20. The definition of incentives in section 446M(1) of the FMC Act is also relevant to the scope of the regulations. This definition defines incentive as something that is given to a person in connection with the person (directly or indirectly) being involved in the provision of the financial institution’s services or products.

21.  ‘Involved’ is defined in section 446Q(3) of the FMC Act as a person who does either or both of the following:

a. arranges a contract for the service or for the acquisition of the product [2] or

b. gives regulated financial advice in relation to the product.

22. An example of a person being ‘involved’ is provided in section 446M(1) of the FMC Act. A person who is a manager of a team of people who sell life policies is ‘involved’. This means that, if the manager is entitled to a paid holiday if the team sells a certain number of life policies, the paid holiday will be an incentive.

23. In practice, the legislative requirement that the recipient of an incentive be directly or indirectly involved in the provision of the service or the products means that the prohibition will not apply if a commission or benefit is offered to a person who is not directly or indirectly involved, even if they are a ‘relevant person’ within the meaning of the draft regulations.

Question

4. Do you have any comments on the definition of ‘relevant person’ in relation to a financial institution or an intermediary?

Exclusion of senior managers and executives from the incentive prohibition

24. Cabinet decided to exclude senior managers and executives from the incentives prohibition. As explained in the Cabinet paper supporting this decision, this was because the greatest conflict of interest is likely to occur at the mid-to-lower levels of an organisation where individuals are more directly involved in the chain of distribution. It is less common for senior managers and executives (particularly in large organisations) to receive sales incentives based on volume or value targets (although they may receive incentives designed to grow the business, such as incentives based on increases in market share).

25. This approach is aligned with the FMA’s expectations for banks and insurers following the conduct and culture reviews in relation to the removal of sales incentives for frontline staff and their managers.
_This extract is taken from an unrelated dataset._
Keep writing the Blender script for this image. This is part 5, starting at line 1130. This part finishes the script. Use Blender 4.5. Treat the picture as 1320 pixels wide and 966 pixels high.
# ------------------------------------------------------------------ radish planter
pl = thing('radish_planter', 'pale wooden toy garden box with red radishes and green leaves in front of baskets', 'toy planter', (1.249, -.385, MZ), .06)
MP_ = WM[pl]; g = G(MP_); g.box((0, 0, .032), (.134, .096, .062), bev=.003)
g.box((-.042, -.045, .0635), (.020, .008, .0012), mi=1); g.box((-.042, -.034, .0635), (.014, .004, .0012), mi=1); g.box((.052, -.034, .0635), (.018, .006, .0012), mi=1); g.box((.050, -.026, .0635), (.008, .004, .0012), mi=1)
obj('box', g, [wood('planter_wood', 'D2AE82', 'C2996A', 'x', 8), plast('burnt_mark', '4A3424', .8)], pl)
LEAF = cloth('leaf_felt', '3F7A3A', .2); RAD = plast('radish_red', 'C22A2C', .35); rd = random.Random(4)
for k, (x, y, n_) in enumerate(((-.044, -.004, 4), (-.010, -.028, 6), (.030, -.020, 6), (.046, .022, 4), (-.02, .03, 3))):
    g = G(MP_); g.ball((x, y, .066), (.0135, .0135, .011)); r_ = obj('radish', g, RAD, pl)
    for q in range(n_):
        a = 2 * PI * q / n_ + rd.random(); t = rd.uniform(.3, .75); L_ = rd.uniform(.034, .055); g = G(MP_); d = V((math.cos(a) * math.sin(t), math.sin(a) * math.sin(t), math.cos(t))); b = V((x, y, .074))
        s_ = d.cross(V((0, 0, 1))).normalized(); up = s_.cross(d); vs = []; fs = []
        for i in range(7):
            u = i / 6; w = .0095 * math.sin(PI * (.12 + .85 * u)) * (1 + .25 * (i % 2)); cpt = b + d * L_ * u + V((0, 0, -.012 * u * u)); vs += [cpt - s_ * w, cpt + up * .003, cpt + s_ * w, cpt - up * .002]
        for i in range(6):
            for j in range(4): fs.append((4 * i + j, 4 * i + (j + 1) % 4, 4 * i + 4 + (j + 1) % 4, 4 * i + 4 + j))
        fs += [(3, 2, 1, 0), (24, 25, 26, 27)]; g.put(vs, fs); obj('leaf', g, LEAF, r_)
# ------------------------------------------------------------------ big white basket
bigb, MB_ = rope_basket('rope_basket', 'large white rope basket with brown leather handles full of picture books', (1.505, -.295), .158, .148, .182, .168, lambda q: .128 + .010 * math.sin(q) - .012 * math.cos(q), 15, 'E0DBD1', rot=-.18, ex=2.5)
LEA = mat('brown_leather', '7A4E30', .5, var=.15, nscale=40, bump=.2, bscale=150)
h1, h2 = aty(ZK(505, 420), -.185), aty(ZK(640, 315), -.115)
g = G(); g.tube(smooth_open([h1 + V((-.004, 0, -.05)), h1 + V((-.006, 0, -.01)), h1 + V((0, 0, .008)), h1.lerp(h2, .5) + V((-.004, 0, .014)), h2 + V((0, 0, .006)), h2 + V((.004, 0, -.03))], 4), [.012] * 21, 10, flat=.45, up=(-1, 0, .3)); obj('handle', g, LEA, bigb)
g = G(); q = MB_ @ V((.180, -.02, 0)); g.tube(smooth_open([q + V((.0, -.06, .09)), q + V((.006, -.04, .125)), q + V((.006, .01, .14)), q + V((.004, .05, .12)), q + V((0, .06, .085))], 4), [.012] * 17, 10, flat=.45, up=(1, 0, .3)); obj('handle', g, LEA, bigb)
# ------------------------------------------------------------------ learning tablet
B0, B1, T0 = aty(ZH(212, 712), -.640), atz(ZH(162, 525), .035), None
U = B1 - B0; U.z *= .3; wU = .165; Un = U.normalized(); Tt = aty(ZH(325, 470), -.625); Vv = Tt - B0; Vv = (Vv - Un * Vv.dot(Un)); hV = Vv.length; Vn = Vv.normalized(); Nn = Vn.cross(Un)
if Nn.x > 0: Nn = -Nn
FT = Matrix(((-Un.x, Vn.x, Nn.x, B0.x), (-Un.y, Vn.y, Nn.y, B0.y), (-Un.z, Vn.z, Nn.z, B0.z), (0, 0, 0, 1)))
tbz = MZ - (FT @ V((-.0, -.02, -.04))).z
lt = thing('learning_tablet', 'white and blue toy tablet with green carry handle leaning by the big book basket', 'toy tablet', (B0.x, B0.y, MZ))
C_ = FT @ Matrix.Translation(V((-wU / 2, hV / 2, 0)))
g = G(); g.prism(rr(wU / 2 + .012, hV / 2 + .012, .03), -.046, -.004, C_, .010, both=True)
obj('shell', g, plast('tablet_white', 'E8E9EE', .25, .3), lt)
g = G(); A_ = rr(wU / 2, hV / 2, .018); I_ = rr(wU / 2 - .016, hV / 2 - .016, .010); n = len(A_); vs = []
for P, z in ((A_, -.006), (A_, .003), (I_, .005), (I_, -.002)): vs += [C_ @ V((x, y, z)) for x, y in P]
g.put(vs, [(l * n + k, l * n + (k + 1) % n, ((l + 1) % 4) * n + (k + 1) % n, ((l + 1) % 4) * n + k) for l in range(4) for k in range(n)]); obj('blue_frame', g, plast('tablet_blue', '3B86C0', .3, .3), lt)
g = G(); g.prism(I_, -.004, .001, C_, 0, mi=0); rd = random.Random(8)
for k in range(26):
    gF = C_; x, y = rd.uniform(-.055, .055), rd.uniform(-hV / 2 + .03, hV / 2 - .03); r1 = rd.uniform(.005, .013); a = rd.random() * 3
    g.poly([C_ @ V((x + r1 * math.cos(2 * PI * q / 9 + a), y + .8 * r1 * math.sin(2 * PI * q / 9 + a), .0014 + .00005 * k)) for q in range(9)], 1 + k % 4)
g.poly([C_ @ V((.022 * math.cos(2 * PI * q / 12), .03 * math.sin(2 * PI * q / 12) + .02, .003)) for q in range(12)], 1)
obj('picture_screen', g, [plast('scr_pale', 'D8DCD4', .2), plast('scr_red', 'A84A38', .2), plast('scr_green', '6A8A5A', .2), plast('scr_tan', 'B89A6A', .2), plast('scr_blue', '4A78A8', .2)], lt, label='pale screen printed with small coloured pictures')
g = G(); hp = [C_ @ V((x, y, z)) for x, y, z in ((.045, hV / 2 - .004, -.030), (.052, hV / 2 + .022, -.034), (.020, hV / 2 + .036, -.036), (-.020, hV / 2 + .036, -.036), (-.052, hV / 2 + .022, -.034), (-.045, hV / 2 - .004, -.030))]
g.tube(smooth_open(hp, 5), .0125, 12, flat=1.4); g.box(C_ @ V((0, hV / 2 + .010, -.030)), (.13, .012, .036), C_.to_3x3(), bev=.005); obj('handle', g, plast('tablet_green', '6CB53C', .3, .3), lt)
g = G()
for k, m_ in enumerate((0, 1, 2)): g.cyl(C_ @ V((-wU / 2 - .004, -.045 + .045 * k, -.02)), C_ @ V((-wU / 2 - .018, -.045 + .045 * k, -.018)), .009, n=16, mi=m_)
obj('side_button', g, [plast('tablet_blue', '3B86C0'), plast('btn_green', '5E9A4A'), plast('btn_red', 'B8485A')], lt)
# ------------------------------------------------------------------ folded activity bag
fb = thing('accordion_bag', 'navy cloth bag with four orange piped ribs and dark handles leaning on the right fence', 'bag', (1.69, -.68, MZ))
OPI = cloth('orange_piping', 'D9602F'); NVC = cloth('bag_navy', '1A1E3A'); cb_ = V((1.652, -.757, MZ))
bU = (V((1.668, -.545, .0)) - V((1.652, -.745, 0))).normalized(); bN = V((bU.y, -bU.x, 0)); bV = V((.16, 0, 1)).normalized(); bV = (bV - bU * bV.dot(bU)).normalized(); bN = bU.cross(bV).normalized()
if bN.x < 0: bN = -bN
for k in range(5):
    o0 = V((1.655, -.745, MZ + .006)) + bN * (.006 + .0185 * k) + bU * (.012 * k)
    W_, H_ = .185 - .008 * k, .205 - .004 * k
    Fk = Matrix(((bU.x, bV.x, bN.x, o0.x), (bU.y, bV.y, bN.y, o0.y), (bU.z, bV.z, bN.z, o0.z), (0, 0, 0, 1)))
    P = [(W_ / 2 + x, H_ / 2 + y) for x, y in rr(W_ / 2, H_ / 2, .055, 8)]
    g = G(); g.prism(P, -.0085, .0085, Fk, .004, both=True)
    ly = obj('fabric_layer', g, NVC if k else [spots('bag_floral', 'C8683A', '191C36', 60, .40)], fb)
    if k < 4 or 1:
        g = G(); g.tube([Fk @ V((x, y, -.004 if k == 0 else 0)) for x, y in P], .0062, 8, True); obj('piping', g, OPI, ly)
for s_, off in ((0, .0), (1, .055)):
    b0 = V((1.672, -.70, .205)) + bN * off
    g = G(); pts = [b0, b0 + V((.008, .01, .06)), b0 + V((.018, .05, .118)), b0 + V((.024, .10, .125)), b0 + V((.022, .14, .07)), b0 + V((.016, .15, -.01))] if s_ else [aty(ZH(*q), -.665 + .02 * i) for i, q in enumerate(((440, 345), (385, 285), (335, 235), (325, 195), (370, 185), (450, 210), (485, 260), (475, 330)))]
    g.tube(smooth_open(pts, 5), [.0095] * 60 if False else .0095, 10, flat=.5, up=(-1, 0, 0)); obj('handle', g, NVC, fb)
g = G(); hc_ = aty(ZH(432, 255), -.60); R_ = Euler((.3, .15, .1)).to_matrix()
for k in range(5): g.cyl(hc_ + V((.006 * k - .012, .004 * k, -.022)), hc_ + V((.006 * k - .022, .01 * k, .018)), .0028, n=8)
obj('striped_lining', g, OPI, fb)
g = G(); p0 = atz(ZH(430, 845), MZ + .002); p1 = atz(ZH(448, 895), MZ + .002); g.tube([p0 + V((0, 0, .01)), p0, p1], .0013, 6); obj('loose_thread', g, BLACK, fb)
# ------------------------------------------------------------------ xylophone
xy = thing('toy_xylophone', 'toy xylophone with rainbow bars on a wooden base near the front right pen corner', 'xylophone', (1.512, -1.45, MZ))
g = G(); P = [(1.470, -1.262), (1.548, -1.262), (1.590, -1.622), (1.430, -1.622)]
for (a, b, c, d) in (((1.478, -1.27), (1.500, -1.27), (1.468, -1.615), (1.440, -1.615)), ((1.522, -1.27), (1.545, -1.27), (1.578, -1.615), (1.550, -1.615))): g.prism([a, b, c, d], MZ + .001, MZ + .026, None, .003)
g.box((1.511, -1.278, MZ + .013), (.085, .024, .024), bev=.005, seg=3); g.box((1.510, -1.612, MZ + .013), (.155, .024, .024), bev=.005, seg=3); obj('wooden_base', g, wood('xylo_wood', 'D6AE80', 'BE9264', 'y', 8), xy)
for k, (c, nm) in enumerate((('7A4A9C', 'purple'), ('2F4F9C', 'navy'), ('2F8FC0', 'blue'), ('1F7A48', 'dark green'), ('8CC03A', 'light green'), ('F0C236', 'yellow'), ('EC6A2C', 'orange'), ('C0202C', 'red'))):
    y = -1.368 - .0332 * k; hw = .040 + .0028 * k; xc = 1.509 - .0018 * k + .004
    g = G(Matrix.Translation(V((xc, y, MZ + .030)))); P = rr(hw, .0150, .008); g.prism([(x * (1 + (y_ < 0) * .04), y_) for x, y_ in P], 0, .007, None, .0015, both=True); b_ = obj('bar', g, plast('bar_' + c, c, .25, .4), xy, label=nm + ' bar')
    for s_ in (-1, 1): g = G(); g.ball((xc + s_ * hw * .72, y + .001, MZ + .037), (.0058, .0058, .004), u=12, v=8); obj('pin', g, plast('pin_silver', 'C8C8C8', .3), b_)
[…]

It allows for incentives to be offered as part of reasonable remuneration at more senior levels where they are less likely to drive strong conflicts of interest at the point of sale.

26. As the Minister has since advised Cabinet, the draft regulations do not explicitly exempt senior managers and executives from the prohibition. This is because the definition of ‘incentive’ under section 446M(1) of the FMC Act only captures a person who is (directly or indirectly) involved in the provision of the service or the products. As explained above, ‘involved’ has a specific definition in the FMC Act and means either arranging the contract or giving regulated financial advice.

27. To the extent that senior managers and executives are not ‘involved’ in the provision of the service or the products, they would not be captured by the prohibition. To the extent that a senior manager or executive is ‘involved’ (e.g. in a small financial institution or financial advice company where one person is the sole director and manager) then we consider it is appropriate that the prohibition applies to them.

Questions

5. Do you have any comments on the application of the draft regulations to senior managers and executives?

6. Do you have any other additional general comments on the exposure draft regulations?

For example, do you see any unintended consequences arising from the draft regulations in relation to any other matters? Are there any areas where the application of the draft regulations is unclear and could benefit from additional examples or guidance?


Footnotes

1. A balanced scorecard is an approach to performance measurement and remuneration that includes various metrics; for example, sales targets, other performance measures like an assessment by the recipient’s manager, and customer-focused metrics such as customer satisfaction.

2. ‘Arrange’ is defined in s446P(1) of the Act.